Odisha State Board – English literature -Standing up for Yourself by Yevgeny Yevtoshenko

STANDING UP FOR YOURSELF by Yevgeny Yevtushenko

Answers to short questions…

Think it out 1..
The writer is an adult while he narrates his childhood experiences.
The narrator did not have a happy childhood. After his parents divorced, he was left to fend for himself. He lived virtually in the streets, and his education was in tatters.
He had no contact with his father after his parents were divorced. His father working in far-off Kazakhstan never wrote him a letter.
The narrator’s mother, who used to be a geologist, resigned from her job. She became a singer giving concerts for soldiers.
The statement, “My education was left to the streets’ implies that he had no access to a decent education. Instead, he spent his time in the streets exposed to the coarseness and criminality of street kids.
In my opinion the best lesson the street taught him was to overcome his fear of those mightier than him.

Think it out 2..

1. Scars from daily fights and constant battle with the odds of streets had robbed him his childlike innocent look. He had big and broad shoulders which made him look so much older than his age of 16.

2. He had two or three younger accomplices who acted as his aides in his criminal assaults on innocent passers-by. They hung around Red and helped him in looting the victims.

3. Red wore a cap that was swept backwards. His hair in the front fell out of the cap.

4. Perhaps, he purposely dressed and walked so menacingly, so that he could instill fear in others.

5. The lieutenants were his comrades who formed the gang. In order to show their solidarity with Red, they too wore their caps in similar manner.

6. A dog is the pet that follows its master as loyally as the lieutenants followed Red.

7. Red used to accost a pedestrian, utter the word ‘money’. His lieutenants then subdued the victim by force and empty his pocket of any cash.
8. He resorted to intimidation and force to counter anyone who came in his way. If necessary, he would use his knuckle-duster to do bodily harm to the stranger.
9. Yes, initially he was. He said, “Everyone was afraid of Red. So was I.” Later, he overcame his fear through determination.
Think it out 3..
1. In order to overcome his fear of Red, the narrator wrote a poem about him.
2. The people in the street were thrilled by the poem’s sarcasm.
3. By triumphant hatred, it means that the poem had the desired effect of irking Red, the bully everyone disliked. They rejoiced at the annoyance of Red.
4. Red sneered at the narrator saying that he writes the verses & asked if they rhyme.
5. In his first encounter with Red, the narrator got badly injured as he was struck on his head by Red’s knuckle duster.

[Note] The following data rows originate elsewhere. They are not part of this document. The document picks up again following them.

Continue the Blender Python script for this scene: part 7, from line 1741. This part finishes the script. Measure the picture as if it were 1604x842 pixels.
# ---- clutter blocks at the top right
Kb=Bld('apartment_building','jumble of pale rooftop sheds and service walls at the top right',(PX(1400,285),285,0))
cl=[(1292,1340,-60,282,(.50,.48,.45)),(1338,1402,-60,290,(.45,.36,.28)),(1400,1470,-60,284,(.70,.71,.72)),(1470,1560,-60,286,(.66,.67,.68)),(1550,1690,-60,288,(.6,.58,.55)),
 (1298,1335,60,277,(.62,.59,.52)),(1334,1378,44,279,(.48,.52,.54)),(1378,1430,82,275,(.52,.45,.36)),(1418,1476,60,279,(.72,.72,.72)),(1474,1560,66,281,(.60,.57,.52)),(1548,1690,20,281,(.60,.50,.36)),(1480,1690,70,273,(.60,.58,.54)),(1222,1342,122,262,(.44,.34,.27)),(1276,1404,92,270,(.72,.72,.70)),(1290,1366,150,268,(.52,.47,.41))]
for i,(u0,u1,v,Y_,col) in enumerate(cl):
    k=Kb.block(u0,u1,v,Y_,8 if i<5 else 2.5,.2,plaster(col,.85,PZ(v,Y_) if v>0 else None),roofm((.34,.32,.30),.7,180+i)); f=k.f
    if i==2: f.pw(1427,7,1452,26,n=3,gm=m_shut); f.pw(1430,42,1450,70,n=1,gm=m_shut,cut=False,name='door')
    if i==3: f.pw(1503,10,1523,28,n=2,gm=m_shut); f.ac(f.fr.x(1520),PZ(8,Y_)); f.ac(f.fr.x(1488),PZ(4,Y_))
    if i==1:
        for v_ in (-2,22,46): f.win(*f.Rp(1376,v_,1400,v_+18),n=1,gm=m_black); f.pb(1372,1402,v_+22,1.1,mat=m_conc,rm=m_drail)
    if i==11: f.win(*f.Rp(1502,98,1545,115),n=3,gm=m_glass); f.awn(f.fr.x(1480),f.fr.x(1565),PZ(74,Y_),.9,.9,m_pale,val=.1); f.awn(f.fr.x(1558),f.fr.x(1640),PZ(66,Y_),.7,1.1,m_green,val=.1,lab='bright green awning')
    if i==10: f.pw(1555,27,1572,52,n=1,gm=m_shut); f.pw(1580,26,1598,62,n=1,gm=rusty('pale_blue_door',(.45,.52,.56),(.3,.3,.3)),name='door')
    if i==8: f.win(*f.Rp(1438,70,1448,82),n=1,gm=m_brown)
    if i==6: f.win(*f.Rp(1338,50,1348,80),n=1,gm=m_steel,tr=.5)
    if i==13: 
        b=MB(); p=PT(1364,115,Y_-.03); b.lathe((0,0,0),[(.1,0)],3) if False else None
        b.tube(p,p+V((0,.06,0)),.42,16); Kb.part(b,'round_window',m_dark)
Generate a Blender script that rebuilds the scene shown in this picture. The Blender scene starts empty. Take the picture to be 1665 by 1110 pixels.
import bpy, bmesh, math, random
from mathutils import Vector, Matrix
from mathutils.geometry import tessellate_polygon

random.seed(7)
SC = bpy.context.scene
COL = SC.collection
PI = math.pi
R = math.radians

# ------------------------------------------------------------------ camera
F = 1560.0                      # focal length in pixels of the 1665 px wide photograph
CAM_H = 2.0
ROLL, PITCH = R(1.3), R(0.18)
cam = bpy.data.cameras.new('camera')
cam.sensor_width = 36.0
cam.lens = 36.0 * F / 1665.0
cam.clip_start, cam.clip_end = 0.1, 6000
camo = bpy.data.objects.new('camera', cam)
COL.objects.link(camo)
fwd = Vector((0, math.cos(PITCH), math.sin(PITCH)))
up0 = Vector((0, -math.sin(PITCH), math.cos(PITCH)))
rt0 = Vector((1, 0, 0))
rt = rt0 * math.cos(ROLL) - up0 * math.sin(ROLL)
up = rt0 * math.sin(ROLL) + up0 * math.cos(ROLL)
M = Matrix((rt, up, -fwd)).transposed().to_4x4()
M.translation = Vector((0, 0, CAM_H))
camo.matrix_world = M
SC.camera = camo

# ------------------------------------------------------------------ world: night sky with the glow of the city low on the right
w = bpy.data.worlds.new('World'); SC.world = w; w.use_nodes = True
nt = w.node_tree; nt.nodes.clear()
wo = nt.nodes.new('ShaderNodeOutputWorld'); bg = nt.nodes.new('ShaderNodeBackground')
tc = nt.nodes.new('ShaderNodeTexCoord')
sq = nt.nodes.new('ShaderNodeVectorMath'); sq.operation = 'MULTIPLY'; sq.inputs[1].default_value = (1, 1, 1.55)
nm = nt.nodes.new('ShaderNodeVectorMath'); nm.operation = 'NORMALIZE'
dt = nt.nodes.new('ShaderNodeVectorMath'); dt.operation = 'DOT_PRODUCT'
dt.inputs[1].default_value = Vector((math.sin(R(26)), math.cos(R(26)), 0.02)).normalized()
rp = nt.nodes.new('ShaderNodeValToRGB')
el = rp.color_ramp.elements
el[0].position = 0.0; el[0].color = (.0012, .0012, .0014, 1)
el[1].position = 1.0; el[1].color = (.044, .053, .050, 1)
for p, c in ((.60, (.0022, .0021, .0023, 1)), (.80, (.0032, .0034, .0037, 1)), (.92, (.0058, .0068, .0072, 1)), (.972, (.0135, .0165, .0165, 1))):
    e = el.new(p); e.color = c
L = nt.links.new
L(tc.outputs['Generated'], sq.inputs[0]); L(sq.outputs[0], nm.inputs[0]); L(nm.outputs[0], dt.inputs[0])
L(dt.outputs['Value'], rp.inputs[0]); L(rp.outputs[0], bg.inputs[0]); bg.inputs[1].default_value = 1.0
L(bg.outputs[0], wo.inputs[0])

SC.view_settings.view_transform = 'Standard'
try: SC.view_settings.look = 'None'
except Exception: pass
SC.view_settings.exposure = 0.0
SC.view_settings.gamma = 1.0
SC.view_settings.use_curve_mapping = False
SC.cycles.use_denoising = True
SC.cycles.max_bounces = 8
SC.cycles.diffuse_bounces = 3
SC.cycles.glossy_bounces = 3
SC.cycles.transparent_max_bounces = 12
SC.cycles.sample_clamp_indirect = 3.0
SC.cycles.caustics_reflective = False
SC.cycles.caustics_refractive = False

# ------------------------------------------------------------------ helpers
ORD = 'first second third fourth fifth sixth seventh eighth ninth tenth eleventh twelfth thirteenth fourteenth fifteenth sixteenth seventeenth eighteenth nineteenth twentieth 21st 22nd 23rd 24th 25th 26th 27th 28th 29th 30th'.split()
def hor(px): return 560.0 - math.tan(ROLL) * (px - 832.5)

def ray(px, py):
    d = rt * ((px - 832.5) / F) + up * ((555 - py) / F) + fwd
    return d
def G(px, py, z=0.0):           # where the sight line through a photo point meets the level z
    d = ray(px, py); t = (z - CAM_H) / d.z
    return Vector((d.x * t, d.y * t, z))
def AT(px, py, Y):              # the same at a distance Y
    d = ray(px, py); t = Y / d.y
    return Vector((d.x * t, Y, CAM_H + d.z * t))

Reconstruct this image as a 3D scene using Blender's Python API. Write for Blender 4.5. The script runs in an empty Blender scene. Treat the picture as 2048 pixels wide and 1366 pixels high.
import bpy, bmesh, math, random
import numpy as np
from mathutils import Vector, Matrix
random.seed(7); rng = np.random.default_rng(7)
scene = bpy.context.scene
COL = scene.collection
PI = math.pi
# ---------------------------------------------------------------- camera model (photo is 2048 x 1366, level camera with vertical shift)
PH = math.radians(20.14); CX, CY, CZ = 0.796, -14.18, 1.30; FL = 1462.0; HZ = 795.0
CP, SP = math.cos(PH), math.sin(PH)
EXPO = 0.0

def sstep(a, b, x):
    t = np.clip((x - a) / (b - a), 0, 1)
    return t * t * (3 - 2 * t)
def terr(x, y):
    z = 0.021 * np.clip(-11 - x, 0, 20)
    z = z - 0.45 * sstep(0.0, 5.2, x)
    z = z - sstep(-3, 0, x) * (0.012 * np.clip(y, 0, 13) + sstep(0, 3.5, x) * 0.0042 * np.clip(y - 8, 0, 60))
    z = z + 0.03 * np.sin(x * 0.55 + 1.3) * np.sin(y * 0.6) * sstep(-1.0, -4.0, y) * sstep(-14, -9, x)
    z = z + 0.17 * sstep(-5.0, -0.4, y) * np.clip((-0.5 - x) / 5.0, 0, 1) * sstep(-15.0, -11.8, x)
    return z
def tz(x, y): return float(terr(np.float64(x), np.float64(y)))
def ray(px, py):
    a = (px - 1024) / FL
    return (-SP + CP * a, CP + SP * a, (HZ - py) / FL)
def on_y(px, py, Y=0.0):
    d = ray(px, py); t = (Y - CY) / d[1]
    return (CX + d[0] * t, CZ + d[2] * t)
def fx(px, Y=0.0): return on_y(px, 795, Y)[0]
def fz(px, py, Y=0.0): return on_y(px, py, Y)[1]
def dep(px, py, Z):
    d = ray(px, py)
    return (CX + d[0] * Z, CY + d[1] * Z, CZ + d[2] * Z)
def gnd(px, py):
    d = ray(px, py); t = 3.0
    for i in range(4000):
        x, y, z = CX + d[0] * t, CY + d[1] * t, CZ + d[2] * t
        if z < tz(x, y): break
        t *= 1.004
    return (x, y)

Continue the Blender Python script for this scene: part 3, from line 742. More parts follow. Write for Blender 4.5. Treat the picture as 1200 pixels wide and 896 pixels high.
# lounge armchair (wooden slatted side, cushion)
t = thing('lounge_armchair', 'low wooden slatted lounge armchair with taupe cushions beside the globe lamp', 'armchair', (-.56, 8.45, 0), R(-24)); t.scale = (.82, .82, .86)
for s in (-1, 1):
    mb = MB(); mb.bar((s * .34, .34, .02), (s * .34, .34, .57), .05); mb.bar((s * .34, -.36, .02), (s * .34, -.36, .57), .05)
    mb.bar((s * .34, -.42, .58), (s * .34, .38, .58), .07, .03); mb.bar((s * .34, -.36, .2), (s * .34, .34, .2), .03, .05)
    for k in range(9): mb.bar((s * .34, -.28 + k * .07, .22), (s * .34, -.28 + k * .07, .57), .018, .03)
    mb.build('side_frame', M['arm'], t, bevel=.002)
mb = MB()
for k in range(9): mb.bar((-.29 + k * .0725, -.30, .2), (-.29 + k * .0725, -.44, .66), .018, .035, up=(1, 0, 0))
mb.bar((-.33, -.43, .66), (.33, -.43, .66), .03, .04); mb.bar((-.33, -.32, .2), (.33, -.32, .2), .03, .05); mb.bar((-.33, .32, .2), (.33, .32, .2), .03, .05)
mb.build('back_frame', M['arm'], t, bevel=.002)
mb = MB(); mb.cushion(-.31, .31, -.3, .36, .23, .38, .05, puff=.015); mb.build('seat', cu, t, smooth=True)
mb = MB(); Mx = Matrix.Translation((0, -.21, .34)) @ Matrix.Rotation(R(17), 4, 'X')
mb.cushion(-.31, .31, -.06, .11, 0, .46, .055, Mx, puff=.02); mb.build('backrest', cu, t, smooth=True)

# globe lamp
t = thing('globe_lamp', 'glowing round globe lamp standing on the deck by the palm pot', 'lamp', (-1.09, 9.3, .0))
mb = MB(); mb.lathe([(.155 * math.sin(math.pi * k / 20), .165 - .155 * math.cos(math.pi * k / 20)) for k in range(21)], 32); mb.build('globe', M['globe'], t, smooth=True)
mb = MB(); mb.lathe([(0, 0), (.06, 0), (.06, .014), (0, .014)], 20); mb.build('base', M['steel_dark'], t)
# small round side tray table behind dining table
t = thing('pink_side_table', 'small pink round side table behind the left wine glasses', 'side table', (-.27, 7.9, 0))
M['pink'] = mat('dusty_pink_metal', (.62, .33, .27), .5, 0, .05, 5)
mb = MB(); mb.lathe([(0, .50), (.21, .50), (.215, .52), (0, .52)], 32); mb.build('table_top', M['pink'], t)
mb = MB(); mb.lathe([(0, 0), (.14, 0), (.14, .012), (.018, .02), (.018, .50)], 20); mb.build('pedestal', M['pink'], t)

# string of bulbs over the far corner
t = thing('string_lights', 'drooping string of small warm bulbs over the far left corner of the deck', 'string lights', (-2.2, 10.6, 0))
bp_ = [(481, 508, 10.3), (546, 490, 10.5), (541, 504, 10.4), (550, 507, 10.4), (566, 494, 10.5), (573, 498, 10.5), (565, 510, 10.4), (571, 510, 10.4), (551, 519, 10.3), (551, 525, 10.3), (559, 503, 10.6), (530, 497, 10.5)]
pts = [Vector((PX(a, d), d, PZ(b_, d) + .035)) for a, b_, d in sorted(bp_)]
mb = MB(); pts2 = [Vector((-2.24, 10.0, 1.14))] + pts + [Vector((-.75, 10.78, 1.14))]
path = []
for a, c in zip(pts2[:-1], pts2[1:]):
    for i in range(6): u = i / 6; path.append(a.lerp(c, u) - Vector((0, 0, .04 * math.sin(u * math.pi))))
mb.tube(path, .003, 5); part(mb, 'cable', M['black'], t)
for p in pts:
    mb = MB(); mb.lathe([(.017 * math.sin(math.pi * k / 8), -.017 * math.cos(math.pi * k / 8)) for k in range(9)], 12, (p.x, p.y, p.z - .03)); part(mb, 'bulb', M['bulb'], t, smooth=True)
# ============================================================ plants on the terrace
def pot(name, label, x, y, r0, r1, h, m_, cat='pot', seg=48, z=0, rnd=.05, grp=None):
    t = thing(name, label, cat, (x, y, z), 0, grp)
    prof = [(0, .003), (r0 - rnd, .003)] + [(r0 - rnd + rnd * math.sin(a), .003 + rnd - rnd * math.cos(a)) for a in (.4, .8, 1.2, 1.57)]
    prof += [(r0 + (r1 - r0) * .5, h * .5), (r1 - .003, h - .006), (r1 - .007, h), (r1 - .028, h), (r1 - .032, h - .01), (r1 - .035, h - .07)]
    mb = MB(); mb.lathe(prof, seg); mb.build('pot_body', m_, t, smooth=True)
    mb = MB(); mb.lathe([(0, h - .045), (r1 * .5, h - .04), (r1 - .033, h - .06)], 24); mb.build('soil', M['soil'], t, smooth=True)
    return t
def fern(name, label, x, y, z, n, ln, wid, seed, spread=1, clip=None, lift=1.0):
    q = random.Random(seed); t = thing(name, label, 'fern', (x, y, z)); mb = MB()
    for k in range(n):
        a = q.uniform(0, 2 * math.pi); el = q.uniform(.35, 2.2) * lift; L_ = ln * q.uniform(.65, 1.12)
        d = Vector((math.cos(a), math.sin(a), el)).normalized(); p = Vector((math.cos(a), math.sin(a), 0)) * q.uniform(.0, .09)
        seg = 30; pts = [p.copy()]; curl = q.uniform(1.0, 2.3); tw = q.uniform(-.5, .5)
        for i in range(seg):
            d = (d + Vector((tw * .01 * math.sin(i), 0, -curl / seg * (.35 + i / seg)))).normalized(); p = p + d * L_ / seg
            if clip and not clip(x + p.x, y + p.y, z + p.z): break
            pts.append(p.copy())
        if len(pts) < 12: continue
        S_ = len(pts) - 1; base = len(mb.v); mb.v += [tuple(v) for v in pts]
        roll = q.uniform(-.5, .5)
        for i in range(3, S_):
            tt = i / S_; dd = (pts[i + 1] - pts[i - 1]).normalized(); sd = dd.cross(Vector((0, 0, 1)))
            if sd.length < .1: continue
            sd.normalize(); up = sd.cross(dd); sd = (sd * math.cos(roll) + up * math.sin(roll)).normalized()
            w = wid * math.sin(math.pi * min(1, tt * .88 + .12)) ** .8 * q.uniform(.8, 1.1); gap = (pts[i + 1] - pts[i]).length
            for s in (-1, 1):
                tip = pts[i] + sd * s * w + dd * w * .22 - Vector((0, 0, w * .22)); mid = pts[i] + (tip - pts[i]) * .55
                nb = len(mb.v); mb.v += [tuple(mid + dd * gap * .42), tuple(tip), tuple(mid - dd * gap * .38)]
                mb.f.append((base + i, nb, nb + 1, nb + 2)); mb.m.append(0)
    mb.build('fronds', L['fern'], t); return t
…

6. No, the narrator says this cynically.

7. For narrator, overcoming the fear of Red was more difficult.

8. In the second encounter, the narrator didn’t even dare to go in front of Red & felt too ashamed because of this.

Think it out 4..
1. In order to be stronger, the narrator trained with parallel bars and weight that made his muscles stronger. He also practiced a Japanese method of wrestling called ju-jitsu from a book. This technique enabled a person to effectively take on another much stronger foe.

2. The narrator got a textbook on ju-jitsu by forsaking a week’s ration entitlement towards the cost.

3. Before his final encounter with Red, the narrator trained for three weeks. He practiced the new method with two boys.

4. The final encounter took place in the community yard where the narrator lived. Red was engrossed in playing vingt-et-un with his friends by sitting on the lawn.

5. The narrator had decided to confront Red frontally. The narrator went up to Red & defiantly kicked and scattered the cards he was playing with.

6. Red was surprised by the audacity and belligerence of the narrator. He sprang to his feet to counter the narrator.

7. The narrator lunged forward and gave Red a hard blow which left him seething in pain.

8. Clearly, Red found the narrator too skilled and strong to counter. He had to drop his knuckle-duster when the narrator squeezed his wrist.

9. During his last encounter with Red, the narrator learned that he need not fear a person way too stronger than him. The stronger adversary can be neutralized by suitable fighting skill.

10. The narrator prepared himself to be a poet.

11. True: Courage means conquering fear. Timidity before a stronger foe only emboldens him. So, the right approach is to take him head on.